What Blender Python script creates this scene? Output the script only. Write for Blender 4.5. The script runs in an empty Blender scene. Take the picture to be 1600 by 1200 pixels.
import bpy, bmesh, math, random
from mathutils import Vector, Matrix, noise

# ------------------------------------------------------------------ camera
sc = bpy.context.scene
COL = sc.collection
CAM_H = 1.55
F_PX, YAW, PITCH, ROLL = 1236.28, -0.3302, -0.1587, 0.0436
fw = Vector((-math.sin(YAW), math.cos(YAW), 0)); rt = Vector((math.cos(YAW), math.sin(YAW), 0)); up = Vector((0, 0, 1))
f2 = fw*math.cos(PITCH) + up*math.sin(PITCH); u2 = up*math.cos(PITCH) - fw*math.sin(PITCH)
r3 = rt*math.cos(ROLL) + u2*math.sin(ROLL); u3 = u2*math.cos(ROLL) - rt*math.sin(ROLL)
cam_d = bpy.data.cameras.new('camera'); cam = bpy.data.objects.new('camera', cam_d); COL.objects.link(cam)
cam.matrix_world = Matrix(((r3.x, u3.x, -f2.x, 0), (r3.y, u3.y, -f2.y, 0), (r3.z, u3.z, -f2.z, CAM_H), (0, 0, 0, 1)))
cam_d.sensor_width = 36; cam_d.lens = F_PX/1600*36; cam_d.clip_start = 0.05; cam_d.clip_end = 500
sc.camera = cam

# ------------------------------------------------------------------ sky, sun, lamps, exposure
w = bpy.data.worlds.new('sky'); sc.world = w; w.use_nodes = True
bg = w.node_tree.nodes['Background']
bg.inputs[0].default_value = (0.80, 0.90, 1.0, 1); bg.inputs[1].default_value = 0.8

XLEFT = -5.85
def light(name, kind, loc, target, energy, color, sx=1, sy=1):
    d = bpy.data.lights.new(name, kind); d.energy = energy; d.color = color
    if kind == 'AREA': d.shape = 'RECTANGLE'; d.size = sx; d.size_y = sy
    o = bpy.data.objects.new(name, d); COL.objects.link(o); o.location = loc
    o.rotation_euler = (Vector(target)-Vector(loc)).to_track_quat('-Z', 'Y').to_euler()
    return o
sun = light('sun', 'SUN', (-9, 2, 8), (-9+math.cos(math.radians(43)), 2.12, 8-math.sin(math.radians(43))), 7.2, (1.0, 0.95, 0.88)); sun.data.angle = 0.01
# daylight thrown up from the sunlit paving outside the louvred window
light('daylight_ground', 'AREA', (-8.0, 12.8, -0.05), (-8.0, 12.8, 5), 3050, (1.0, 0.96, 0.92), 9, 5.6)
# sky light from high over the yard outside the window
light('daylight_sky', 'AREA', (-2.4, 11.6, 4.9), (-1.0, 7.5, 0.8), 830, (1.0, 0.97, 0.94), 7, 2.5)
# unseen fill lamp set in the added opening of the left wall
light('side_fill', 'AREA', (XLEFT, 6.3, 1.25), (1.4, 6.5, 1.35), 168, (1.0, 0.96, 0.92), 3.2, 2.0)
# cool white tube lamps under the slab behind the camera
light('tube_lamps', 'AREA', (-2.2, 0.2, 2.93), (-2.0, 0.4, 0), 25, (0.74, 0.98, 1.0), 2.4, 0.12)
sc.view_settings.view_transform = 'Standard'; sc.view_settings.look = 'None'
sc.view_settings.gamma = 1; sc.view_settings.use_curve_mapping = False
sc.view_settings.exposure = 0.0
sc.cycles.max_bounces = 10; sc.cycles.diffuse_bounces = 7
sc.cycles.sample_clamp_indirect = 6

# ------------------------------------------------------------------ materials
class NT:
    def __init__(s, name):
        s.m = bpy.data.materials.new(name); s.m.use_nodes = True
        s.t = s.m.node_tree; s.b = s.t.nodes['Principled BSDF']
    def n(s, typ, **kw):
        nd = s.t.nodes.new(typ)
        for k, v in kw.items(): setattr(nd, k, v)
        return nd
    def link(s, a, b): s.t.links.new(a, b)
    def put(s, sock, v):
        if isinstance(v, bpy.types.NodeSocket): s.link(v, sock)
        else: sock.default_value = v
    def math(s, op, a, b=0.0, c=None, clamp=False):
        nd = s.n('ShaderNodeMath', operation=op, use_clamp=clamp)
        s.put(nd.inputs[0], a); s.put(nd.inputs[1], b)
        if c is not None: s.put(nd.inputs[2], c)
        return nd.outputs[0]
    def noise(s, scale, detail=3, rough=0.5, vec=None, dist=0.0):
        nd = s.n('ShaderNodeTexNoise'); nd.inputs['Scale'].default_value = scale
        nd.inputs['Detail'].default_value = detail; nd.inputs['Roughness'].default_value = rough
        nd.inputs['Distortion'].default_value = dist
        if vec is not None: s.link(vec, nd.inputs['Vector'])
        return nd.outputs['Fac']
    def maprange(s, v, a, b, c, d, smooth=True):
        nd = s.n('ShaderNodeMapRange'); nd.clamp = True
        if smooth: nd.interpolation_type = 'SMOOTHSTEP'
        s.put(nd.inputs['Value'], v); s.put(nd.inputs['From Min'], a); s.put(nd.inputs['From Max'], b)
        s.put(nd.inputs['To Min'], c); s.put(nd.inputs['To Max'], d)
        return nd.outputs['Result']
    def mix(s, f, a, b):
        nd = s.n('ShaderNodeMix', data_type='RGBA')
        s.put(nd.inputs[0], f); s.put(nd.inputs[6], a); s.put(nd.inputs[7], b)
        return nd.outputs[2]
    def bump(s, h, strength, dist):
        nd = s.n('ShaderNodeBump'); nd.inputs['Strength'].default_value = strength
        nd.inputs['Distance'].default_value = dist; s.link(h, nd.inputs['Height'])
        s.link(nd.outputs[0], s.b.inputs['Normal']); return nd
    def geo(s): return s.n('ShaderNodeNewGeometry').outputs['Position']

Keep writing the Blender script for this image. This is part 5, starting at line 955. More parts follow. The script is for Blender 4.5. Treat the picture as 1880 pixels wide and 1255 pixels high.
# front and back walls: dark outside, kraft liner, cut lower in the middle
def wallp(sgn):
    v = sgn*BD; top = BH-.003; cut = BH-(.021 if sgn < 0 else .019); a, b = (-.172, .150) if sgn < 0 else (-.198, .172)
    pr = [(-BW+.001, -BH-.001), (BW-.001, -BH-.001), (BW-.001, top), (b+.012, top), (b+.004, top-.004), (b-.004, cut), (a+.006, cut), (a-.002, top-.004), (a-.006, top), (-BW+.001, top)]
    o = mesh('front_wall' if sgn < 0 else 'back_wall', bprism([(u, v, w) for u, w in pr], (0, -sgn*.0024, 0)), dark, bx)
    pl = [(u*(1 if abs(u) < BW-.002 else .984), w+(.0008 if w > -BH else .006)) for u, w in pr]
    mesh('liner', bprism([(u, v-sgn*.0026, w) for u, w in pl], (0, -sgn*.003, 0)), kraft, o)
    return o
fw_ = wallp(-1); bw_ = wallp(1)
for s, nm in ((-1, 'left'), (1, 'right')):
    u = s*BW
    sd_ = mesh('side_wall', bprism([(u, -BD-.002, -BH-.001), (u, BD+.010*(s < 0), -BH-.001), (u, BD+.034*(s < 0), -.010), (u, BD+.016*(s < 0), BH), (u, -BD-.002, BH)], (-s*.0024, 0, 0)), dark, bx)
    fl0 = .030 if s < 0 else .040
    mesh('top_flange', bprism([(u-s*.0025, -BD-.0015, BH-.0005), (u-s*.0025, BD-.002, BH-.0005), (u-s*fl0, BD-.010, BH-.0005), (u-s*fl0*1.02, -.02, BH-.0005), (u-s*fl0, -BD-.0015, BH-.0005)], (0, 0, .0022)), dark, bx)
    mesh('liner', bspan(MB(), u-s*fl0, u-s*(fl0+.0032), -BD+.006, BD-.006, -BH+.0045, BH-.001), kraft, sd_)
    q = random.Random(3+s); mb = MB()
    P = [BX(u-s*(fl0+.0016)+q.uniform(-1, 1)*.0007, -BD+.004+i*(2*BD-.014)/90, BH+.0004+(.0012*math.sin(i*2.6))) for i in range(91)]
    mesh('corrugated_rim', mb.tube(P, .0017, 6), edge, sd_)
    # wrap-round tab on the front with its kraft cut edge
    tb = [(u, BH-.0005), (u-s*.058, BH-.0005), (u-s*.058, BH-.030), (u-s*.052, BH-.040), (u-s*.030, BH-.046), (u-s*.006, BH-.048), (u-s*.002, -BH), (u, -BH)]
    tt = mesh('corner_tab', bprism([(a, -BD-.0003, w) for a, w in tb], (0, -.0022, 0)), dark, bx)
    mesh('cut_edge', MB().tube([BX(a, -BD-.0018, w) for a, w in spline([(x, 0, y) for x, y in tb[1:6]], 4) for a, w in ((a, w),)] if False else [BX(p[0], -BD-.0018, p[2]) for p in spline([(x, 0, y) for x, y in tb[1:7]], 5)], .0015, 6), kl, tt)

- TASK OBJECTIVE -
Quote verbatim the opening lines of the listing above, ending with the line where "from mathutils import Vector, Matrix, noise" appears; include both endpoints and nothing more.

- ANSWER TO THE EXERCISE -
What Blender Python script creates this scene? Output the script only. Write for Blender 4.5. The script runs in an empty Blender scene. Take the picture to be 1600 by 1200 pixels.
import bpy, bmesh, math, random
from mathutils import Vector, Matrix, noise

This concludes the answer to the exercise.